Antioch BRRRR Project

Kevin G.
  • Investor
  • Bay Area, CA
Posted

Investment Info:

Single-family residence buy & hold investment.

Purchase price: $420,000
Cash invested: $55,096

Purchased a distressed single-family home in Antioch, CA, using the BRRRR strategy to create $141,000 in equity and secure a cash-flowing rental property. This deal leveraged strategic financing, value-add renovations, and market knowledge to deliver a strong return.

What made you interested in investing in this type of deal?

Antioch is a growing market with strong rental demand and opportunities for appreciation. The property had significant upside potential as it was priced below market value and required mostly cosmetic updates. This deal aligned perfectly with my strategy to build equity and cash flow while leveraging hard money financing and refinance opportunities.

How did you find this deal and how did you negotiate it?

Discovery: I found this property through a local wholesaler specializing in off-market deals.
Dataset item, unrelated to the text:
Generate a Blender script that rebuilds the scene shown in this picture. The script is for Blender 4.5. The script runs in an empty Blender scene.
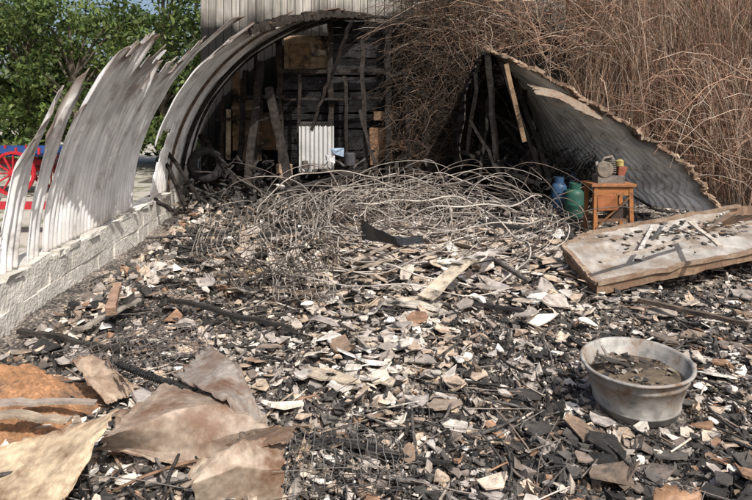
import bpy, math, random
import numpy as np
from mathutils import Vector, Matrix
rng=np.random.default_rng(7); random.seed(7)
scene=bpy.context.scene
F=600.0; CH=1.6; HZ=115.0; U0=376.0
def G(u,v,z=0.0):
    """site survey: world position of a point standing at height z"""
    Y=F*(CH-z)/(v-HZ); return np.array([(u-U0)*Y/F,Y,z])
def D(u,v,Y):
    """site survey: world position of a point on the vertical plane Y"""
    return np.array([(u-U0)*Y/F,Y,CH-(v-HZ)*Y/F])

# ---------------------------------------------------------------- materials
def nodes_of(name):
    m=bpy.data.materials.new(name); m.use_nodes=True
    nt=m.node_tree; b=nt.nodes['Principled BSDF']; return m,nt,b
def vmat(name,rough=0.85,nscale=18.0,lo=0.6,hi=1.25,bump=0.35,bscale=60.0,metal=0.0,spec=0.3,stain=None,stain_scale=3.0,stain_lo=.5,stain_hi=.6,trans=0.0,det=4,bdist=.02):
    m,nt,b=nodes_of(name); N=nt.nodes; L=nt.links
    at=N.new('ShaderNodeAttribute'); at.attribute_name='Col'
    tc=N.new('ShaderNodeNewGeometry')
    n1=N.new('ShaderNodeTexNoise'); n1.inputs['Scale'].default_value=nscale; n1.inputs['Detail'].default_value=det
    L.new(tc.outputs['Position'],n1.inputs['Vector'])
    mr=N.new('ShaderNodeMapRange'); mr.inputs[1].default_value=.3; mr.inputs[2].default_value=.7
    mr.inputs[3].default_value=lo; mr.inputs[4].default_value=hi
    L.new(n1.outputs['Fac'],mr.inputs[0])
    mx=N.new('ShaderNodeVectorMath'); mx.operation='SCALE'
    L.new(at.outputs['Color'],mx.inputs[0]); L.new(mr.outputs[0],mx.inputs['Scale'])
    col=mx.outputs[0]
    if stain is not None:
        n2=N.new('ShaderNodeTexNoise'); n2.inputs['Scale'].default_value=stain_scale; n2.inputs['Detail'].default_value=6; n2.inputs['Roughness'].default_value=.7
        L.new(tc.outputs['Position'],n2.inputs['Vector'])
        m2=N.new('ShaderNodeMapRange'); m2.inputs[1].default_value=stain_lo; m2.inputs[2].default_value=stain_hi
        L.new(n2.outputs['Fac'],m2.inputs[0])
        mi=N.new('ShaderNodeMix'); mi.data_type='RGBA'
        L.new(m2.outputs[0],mi.inputs[0]); L.new(col,mi.inputs[6]); mi.inputs[7].default_value=(*stain,1)
        col=mi.outputs[2]
    L.new(col,b.inputs['Base Color'])
    b.inputs['Roughness'].default_value=rough; b.inputs['Metallic'].default_value=metal
    b.inputs['Specular IOR Level'].default_value=spec
    if bump>0:
        n3=N.new('ShaderNodeTexNoise'); n3.inputs['Scale'].default_value=bscale; n3.inputs['Detail'].default_value=3
        L.new(tc.outputs['Position'],n3.inputs['Vector'])
        bp=N.new('ShaderNodeBump'); bp.inputs['Strength'].default_value=bump; bp.inputs['Distance'].default_value=bdist
        L.new(n3.outputs['Fac'],bp.inputs['Height']); L.new(bp.outputs[0],b.inputs['Normal'])
    if trans>0:
        out=N['Material Output']; tr=N.new('ShaderNodeBsdfTranslucent'); ms=N.new('ShaderNodeMixShader')
        ms.inputs[0].default_value=trans; L.new(col,tr.inputs[0]); L.new(b.outputs[0],ms.inputs[1]); L.new(tr.outputs[0],ms.inputs[2])
        L.new(ms.outputs[0],out.inputs['Surface'])
    return m
M_debris=vmat('debris_mat',stain=(.07,.06,.053),stain_scale=11,stain_lo=.54,stain_hi=.70,lo=.65)
M_char=vmat('charcoal_mat',rough=.65,lo=.5,hi=2.0,bump=.8,bscale=70,spec=.25,nscale=30)
M_soot=vmat('soot_timber_mat',rough=.8,lo=.5,hi=1.6,bump=.6,bscale=40,spec=.10,nscale=12)
M_wood=vmat('timber_mat',rough=.8,nscale=9,stain=(.02,.018,.016),stain_scale=2.5,stain_lo=.5,stain_hi=.62)
M_wire=vmat('wire_mat',rough=.6,metal=.25,bump=0,det=1,nscale=6)
M_sheet=vmat('corrugated_mat',rough=.6,nscale=3,lo=.75,hi=1.12,bump=.1,stain=(.17,.11,.075),stain_scale=2.2,stain_lo=.53,stain_hi=.75,spec=.35)
M_scrap=vmat('scrap_sheet_mat',rough=.6,nscale=28,lo=.68,hi=1.2,bump=.25,bscale=30,bdist=.006,stain=(.15,.085,.052),stain_scale=6,stain_lo=.44,stain_hi=.66,spec=.4,det=6)
M_block=vmat('blockwall_mat',rough=.95,nscale=10,lo=.7,hi=1.12,bump=.7,bscale=35,stain=(.16,.14,.12),stain_scale=3.5,stain_lo=.58,stain_hi=.75)
M_leaf=vmat('leaf_mat',rough=.5,nscale=1.5,lo=.7,hi=1.3,bump=0,trans=.35,det=1)
M_stem=vmat('stem_mat',rough=.8,nscale=2,lo=.7,hi=1.2,bump=0,spec=.25,det=1)
M_paint=vmat('painted_metal_mat',rough=.5,nscale=10,lo=.7,hi=1.1,bump=.1,stain=(.05,.035,.03),stain_scale=8,stain_lo=.55,stain_hi=.7)

# ---------------------------------------------------------------- mesh helpers
def mkobj(name,V,Fs,C=None,mat=None,parent=None,smooth=False):
    me=bpy.data.meshes.new(name)
    V=V.tolist() if isinstance(V,np.ndarray) else [tuple(map(float,v)) for v in V]
    me.from_pydata(V,[],Fs.tolist() if isinstance(Fs,np.ndarray) else Fs)
    if C is not None:
        a=me.attributes.new('Col','FLOAT_COLOR','FACE')
        c=np.ones((len(me.polygons),4),dtype=np.float32); c[:,:3]=np.asarray(C)[:len(c)]
        a.data.foreach_set('color',c.ravel())
    if mat: me.materials.append(mat)
    if smooth: me.polygons.foreach_set('use_smooth',[True]*len(me.polygons))
    me.update()
    o=bpy.data.objects.new(name,me); scene.collection.objects.link(o)
    if parent: o.parent=parent
    return o
def empty(name):
    o=bpy.data.objects.new(name,None); scene.collection.objects.link(o); return o
class Acc:
    def __init__(s): s.V=[];s.F=[];s.C=[]
    def add(s,V,Fs,col):
        o=len(s.V); s.V.extend([tuple(map(float,v)) for v in V]); s.F.extend([[i+o for i in f] for f in Fs])
        s.C.extend([tuple(col)]*len(Fs))
    def box(s,c,size,col,rz=0,j=0):
        c=np.array(c,float); sx,sy,sz=[a/2 for a in size]; V=[]
        for x in(-sx,sx):
            for y in(-sy,sy):
                for z in(-sz,sz):
                    p=np.array([x*math.cos(rz)-y*math.sin(rz),x*math.sin(rz)+y*math.cos(rz),z])+c
                    if j: p=p+rng.normal(0,j,3)
                    V.append(p)
        s.add(V,[[0,1,3,2],[4,6,7,5],[0,4,5,1],[2,3,7,6],[0,2,6,4],[1,5,7,3]],col)
    def beam(s,p,q,w,h,col,rough=0.0,seg=1,taper=1.0):
        p=np.array(p,float);q=np.array(q,float);d=q-p;d/=np.linalg.norm(d)
        up=np.array([0,0,1.]) if abs(d[2])<.9 else np.array([0,1.,0])
        a=np.cross(d,up);a/=np.linalg.norm(a);b=np.cross(a,d)
        V=[]
        for i in range(seg+1):
            t=i/seg;k=1+(taper-1)*t; c=p+(q-p)*t+ (rng.normal(0,rough,3) if rough else 0)
            for sa,sb in((-1,-1),(1,-1),(1,1),(-1,1)):
                V.append(c+a*sa*w/2*k*(1+rng.normal(0,rough*4))+b*sb*h/2*k*(1+rng.normal(0,rough*4)))
        Fs=[[0,3,2,1],[4*seg,4*seg+1,4*seg+2,4*seg+3]]
        for i in range(seg):
            for k in range(4):
                Fs.append([4*i+k,4*i+(k+1)%4,4*i+4+(k+1)%4,4*i+4+k])
        s.add(V,Fs,col)
    def tube(s,P,r,col,sides=6):
        P=np.array(P,float); V,Fs=tubes(P[None],np.array([[r]*len(P)]) if np.isscalar(r) else np.array(r)[None],sides)
        s.add(V,Fs.tolist(),col)
    def lathe(s,c,prof,col,seg=28,M=None,jit=0):
        V=[];n=len(prof)
        for i in range(seg):
            a=2*math.pi*i/seg
            for (r,z) in prof:
                rr=r*(1+jit*math.sin(3*a+z*9)+jit*.6*math.sin(7*a+2))
                p=np.array([rr*math.cos(a),rr*math.sin(a),z])
                if M is not None: p=np.array(M@Vector(p))
                V.append(p+np.array(c,float))
        Fs=[]
        for i in range(seg):
            j=(i+1)%seg
            for k in range(n-1): Fs.append([i*n+k,j*n+k,j*n+k+1,i*n+k+1])
        s.add(V,Fs,col)
    def obj(s,name,mat,parent=None,smooth=False): return mkobj(name,s.V,s.F,s.C,mat,parent,smooth)
def tubes(P,R,sides=3):
    """P (n,K,3), R (n,K)"""
    n,K,_=P.shape
    T=np.gradient(P,axis=1); T/=np.linalg.norm(T,axis=2,keepdims=True)+1e-9
    ref=np.array([.31,.52,.79]); A=np.cross(T,ref); A/=np.linalg.norm(A,axis=2,keepdims=True)+1e-9
    B=np.cross(T,A)
    ang=np.arange(sides)*2*math.pi/sides
    V=P[:,:,None,:]+R[:,:,None,None]*(np.cos(ang)[None,None,:,None]*A[:,:,None,:]+np.sin(ang)[None,None,:,None]*B[:,:,None,:])
    idx=np.arange(n*K*sides).reshape(n,K,sides)
    a=idx[:,:-1,:];b=np.roll(a,-1,axis=2);d=idx[:,1:,:];c=np.roll(d,-1,axis=2)
    return V.reshape(-1,3),np.stack([a,b,c,d],-1).reshape(-1,4)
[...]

It was in rough condition, which limited competition and made it a strong candidate for the BRRRR method.
Negotiation: After analyzing comps and repair costs, I negotiated a $420,000 purchase price, which was below the market value for similar properties in the area. I emphasized the quick closing timeline and my ability to pay cash via hard money financing to strengthen my offer.

How did you finance this deal?

Initial Financing: Used a hard money loan (HML) with 10% down, interest-only at 10.95% for 1 year. The HML covered 100% of the $32,500 rehab budget through drawbacks.
Refinance: Post-rehab, I refinanced into a primary mortgage, creating 25.5% equity in the property.
Future Financing: I plan to leverage the property with a HELOC to access up to $86,000 in capital for future deals.
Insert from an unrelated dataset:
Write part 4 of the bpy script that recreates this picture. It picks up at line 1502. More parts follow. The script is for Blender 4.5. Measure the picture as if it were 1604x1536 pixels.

How did you add value to the deal?

Rehab Scope:
Cosmetic remodel: Painted the interior/exterior, updated the kitchen cabinets and countertops, and installed new flooring.
Modernized fixtures: Replaced light fixtures, outlets, and switches throughout.
Enhanced curb appeal: Painted the brick exterior, added landscaping, and modern black accents.
Timeline: Completed the rehab in just 4 weeks to minimize holding costs.
Strategic Upgrades: Focused on cost-effective improvements like vinyl flooring and fresh paint, wh

What was the outcome?

Equity Created: $550,000 ARV - $409,000 loan balance = $141,000 in equity.
Cash Flow: The property rents for $2,950/month, covering all expenses and generating slight positive cash flow.
HELOC Potential: Post-refi, I can secure a HELOC up to $86,000 (90% LTV) to fund future investments.
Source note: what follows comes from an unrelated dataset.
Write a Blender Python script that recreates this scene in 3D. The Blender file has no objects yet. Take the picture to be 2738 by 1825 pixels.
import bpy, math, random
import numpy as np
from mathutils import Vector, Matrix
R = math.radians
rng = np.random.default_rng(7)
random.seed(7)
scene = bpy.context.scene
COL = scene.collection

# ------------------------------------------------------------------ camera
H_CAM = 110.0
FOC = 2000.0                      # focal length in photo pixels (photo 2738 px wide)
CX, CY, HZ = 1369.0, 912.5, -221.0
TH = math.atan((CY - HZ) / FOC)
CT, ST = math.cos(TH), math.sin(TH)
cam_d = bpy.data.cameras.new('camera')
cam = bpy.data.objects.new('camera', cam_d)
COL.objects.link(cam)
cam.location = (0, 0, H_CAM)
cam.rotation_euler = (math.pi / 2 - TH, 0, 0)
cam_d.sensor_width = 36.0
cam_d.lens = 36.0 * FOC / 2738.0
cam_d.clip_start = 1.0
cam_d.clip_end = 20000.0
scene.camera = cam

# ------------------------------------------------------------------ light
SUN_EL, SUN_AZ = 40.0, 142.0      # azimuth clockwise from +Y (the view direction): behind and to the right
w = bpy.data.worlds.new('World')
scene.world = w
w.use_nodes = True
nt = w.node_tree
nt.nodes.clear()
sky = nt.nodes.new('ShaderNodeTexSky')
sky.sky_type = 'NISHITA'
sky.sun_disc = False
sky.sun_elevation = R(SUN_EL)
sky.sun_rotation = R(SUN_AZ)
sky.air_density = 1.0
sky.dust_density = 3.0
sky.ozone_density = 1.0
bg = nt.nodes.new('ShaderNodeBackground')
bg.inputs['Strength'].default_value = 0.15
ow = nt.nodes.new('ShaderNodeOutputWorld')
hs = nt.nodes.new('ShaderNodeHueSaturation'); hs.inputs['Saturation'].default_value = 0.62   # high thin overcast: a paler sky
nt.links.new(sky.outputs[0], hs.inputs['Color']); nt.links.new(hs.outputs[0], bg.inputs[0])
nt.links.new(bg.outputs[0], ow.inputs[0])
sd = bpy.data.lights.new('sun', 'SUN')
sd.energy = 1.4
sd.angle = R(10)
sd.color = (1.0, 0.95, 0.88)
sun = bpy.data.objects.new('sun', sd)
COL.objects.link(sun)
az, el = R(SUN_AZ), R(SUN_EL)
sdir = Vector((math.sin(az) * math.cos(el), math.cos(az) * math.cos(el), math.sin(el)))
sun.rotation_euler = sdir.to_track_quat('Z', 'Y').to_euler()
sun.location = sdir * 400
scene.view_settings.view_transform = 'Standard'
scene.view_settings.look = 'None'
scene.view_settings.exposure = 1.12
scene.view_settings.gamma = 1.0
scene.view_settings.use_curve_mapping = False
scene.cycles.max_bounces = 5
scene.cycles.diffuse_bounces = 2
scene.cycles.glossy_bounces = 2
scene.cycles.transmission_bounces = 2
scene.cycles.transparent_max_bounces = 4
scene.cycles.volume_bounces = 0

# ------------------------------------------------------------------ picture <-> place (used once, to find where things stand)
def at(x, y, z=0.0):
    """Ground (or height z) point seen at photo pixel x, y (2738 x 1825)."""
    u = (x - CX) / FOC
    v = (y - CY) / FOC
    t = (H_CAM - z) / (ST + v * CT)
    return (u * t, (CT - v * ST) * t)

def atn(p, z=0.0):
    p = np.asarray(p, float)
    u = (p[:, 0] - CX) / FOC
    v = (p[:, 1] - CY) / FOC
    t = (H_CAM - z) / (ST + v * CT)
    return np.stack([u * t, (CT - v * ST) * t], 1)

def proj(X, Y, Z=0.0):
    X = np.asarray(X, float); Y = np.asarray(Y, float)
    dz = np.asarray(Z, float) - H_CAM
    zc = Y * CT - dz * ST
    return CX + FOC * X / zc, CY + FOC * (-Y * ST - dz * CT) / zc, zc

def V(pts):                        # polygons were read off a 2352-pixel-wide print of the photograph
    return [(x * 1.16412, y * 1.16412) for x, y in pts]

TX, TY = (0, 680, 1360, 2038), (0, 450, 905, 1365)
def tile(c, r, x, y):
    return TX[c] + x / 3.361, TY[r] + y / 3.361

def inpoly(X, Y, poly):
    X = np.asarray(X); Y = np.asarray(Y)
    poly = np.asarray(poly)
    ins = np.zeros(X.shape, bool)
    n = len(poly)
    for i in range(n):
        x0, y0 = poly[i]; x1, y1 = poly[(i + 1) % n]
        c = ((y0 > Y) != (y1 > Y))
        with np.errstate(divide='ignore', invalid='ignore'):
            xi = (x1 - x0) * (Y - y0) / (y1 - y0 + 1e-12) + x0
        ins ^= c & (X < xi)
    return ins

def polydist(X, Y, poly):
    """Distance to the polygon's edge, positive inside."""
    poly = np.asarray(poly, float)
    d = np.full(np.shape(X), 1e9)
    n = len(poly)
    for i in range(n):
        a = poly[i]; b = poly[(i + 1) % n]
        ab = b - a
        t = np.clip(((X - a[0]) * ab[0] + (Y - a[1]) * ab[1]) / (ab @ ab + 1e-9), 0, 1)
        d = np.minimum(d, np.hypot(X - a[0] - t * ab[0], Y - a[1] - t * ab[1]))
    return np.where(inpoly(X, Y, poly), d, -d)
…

Lessons learned? Challenges?

1. Finding Value: Identifying properties with strong upside potential is critical in markets like Antioch.
2. Rehab Management: Staying under budget and on schedule ensures better cash flow and quicker refinancing.
3. Leverage Matters: The HELOC strategy allows me to scale quickly and acquire more properties without tying up personal capital.